そんな会話が自然に生まれている光景を見たとき、私は「ああ、この場が育ってきたな」と感じました。
“共有”から“循環”へ
支援は、ひとりの努力や工夫だけで完結しません。
誰かが気づいたことがチームに共有され、また別の場面で誰かがその視点を思い出す。
すると、同じような場面で自然と似た関わりが生まれます。
たとえば、あるスタッフが「声をかけずに待ってみた」経験を話した翌週、別のスタッフが同じように“待つ”関わりを試してみる。
すると今度は「本当に動いたね」とその子の変化に驚く。
その連鎖が、支援の場全体にやわらかな空気をつくっていくのです。
言葉にしなくても伝わる“温度”
共有は、会議や記録だけで起こるものではありません。
子どもへのまなざしや、声のトーン、動作のテンポ。
そうした一つひとつの“温度”が、場に染み込むように広がっていきます。
スタッフがゆっくりと片づけを始めると、子どもたちも自然に動き出す。
「手伝って」ではなく、「一緒にやろう」という空気が場にある。
これは言葉ではなく、場そのものが支援している状態なのだと思います。
“育てる”ではなく、“育っていく”
支援の文化は、つくるものではなく、積み重ねの中で“育っていく”ものだと感じます。
誰かが意識して行動したことが、時間をかけて場に根づき、やがて自然と受け継がれていく。
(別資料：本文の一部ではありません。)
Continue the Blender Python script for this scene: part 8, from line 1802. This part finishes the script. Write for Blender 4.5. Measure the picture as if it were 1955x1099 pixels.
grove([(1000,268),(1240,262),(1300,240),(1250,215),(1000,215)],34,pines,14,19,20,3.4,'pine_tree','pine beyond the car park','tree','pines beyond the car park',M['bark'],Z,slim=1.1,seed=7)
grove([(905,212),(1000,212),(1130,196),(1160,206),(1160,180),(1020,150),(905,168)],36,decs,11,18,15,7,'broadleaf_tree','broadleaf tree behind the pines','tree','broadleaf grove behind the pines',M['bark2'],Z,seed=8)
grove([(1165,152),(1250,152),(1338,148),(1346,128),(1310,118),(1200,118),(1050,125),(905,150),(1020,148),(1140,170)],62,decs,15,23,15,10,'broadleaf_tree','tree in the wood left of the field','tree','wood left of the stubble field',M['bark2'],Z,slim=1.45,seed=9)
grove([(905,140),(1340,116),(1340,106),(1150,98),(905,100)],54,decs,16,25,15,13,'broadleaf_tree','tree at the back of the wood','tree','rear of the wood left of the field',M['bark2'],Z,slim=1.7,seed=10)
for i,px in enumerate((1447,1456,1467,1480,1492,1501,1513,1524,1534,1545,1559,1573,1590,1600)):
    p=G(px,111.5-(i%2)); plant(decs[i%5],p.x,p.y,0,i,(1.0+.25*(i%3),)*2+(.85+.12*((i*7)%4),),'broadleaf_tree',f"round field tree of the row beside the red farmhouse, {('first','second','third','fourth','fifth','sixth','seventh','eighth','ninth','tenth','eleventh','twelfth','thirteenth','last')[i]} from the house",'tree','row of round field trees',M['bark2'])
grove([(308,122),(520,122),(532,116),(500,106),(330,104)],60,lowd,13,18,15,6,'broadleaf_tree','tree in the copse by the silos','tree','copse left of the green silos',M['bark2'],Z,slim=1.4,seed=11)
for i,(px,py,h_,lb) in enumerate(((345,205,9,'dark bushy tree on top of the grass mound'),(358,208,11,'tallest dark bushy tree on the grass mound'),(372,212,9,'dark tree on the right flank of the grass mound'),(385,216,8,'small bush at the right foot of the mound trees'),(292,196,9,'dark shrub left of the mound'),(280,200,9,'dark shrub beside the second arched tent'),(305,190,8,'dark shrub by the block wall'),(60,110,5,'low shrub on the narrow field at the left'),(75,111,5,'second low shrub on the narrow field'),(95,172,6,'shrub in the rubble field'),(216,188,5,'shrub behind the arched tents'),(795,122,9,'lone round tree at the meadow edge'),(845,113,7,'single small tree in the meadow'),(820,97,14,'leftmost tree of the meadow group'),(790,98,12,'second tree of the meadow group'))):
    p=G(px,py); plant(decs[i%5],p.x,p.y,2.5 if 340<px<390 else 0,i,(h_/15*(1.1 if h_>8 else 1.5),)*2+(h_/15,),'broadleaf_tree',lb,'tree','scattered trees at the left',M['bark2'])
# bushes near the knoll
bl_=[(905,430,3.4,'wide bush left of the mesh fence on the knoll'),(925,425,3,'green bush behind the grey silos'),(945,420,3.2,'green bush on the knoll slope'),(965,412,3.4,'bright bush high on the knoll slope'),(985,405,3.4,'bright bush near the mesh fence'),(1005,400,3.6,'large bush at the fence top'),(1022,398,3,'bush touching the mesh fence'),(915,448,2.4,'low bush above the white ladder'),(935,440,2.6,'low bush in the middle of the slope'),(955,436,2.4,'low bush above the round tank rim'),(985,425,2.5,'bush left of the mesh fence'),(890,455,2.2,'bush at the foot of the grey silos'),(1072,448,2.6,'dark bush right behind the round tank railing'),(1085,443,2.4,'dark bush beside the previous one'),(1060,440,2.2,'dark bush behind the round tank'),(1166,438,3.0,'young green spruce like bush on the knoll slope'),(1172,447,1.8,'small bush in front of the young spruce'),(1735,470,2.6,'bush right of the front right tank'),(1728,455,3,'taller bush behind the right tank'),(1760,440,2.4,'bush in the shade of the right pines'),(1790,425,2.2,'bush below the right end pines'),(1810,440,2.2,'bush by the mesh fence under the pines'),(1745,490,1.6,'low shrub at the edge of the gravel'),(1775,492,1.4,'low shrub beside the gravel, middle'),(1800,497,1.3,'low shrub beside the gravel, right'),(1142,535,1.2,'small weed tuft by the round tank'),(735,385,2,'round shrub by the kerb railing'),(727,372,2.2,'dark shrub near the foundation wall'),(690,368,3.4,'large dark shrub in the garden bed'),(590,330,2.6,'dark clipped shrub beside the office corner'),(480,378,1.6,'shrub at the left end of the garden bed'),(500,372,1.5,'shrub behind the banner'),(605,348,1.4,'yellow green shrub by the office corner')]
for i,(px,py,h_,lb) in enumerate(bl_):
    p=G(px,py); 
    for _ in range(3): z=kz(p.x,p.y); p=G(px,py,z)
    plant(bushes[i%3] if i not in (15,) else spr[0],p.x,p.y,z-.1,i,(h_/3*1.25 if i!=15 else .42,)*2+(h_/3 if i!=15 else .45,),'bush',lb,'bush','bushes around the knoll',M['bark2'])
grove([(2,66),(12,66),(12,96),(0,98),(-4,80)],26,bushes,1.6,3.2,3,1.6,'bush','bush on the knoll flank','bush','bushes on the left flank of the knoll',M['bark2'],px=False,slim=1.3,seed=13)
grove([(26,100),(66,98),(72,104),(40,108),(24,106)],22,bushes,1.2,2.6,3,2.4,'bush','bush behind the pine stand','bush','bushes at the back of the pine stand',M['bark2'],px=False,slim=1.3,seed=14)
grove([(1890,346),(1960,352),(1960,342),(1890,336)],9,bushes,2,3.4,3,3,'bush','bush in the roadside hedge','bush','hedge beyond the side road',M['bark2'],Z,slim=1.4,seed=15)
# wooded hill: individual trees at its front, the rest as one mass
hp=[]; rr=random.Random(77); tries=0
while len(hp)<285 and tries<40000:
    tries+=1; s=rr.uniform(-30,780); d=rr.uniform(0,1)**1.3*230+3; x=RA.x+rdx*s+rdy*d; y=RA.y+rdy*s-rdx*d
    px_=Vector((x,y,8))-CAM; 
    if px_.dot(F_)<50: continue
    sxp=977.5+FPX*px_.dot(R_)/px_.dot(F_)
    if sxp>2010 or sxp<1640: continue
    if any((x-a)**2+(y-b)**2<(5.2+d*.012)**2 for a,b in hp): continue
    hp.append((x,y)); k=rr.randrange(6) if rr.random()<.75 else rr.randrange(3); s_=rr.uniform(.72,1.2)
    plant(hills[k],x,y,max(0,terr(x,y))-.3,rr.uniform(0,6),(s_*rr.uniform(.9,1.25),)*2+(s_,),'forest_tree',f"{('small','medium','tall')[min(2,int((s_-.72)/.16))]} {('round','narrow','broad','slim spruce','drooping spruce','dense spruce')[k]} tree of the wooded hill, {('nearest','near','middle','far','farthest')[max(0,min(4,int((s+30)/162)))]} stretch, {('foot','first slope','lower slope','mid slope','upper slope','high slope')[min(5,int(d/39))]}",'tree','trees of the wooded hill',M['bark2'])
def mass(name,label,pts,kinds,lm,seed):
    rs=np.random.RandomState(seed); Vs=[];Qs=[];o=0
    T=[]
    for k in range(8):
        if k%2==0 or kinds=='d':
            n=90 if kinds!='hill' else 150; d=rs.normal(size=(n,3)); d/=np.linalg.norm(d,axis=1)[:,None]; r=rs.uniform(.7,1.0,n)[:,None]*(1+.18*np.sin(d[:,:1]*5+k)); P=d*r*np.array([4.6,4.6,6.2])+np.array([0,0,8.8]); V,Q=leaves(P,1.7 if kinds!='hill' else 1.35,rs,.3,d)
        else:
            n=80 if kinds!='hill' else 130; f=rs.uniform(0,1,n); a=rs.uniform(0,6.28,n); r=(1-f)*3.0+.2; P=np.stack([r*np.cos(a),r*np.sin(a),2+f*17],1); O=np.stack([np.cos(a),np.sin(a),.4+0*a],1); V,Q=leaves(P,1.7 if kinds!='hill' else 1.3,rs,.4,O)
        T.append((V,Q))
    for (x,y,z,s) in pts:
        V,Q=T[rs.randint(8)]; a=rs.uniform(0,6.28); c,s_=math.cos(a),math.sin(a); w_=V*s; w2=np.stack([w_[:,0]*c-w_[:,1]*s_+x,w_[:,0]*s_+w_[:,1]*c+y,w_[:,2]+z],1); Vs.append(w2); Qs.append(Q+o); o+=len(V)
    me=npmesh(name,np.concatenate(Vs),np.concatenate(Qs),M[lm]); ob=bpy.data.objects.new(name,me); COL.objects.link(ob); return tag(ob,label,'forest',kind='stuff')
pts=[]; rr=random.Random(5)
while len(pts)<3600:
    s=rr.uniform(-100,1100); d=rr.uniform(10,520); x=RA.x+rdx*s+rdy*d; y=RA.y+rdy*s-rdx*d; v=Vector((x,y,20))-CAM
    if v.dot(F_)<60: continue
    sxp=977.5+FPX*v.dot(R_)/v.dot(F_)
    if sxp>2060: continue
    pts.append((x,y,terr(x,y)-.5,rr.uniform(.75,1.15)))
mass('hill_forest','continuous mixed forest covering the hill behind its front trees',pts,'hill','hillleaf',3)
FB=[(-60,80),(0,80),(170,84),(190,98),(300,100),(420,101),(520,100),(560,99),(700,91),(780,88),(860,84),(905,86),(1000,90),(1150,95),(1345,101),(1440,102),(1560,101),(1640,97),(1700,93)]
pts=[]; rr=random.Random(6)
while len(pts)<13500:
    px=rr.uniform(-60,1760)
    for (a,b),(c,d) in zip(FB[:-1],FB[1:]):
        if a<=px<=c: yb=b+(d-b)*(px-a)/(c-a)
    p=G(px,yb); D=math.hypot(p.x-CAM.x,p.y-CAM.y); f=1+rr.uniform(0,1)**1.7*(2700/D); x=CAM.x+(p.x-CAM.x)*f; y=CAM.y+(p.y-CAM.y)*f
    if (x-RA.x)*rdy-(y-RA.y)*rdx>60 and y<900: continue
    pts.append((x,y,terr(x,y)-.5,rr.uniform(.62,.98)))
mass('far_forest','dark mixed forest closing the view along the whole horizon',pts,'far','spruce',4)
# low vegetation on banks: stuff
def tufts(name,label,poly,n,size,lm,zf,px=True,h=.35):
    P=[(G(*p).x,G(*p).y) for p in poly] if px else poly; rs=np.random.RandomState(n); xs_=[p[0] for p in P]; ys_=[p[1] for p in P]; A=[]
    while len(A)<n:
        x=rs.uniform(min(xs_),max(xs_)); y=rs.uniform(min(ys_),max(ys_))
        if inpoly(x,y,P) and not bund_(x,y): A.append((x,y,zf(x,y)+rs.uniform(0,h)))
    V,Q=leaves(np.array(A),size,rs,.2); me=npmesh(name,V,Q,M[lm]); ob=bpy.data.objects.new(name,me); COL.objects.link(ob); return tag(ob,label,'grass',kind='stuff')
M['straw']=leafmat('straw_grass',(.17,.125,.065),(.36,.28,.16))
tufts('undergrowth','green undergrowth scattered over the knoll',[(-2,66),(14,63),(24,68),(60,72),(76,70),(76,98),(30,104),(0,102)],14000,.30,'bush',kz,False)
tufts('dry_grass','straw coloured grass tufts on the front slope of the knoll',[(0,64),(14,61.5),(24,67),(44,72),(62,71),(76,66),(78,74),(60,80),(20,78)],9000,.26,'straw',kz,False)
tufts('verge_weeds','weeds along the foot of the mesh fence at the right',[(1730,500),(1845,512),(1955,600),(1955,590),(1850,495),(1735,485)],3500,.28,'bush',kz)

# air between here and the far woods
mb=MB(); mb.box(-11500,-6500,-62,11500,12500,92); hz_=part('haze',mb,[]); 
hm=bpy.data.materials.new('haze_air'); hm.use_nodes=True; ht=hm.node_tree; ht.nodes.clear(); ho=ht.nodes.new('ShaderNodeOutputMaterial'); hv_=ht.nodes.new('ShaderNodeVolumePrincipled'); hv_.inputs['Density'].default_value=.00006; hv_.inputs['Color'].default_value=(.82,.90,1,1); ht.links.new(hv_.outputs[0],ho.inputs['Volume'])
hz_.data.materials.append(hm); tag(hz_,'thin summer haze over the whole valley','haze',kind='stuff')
新しいスタッフが入っても、その空気を感じ取って「こういう雰囲気なんですね」と言って共感してくれると、何より嬉しくなりますよね。
支援者一人ひとりの姿勢が、いつの間にか場の学びに変わっていく。
それはきっと、子どもたちの安心や挑戦にもつながっているのだと思います。
“支援が場を育て、場が支援を育てる”
そんな循環が生まれるとき、私たちはもう一段深い学びの中にいるのかもしれません。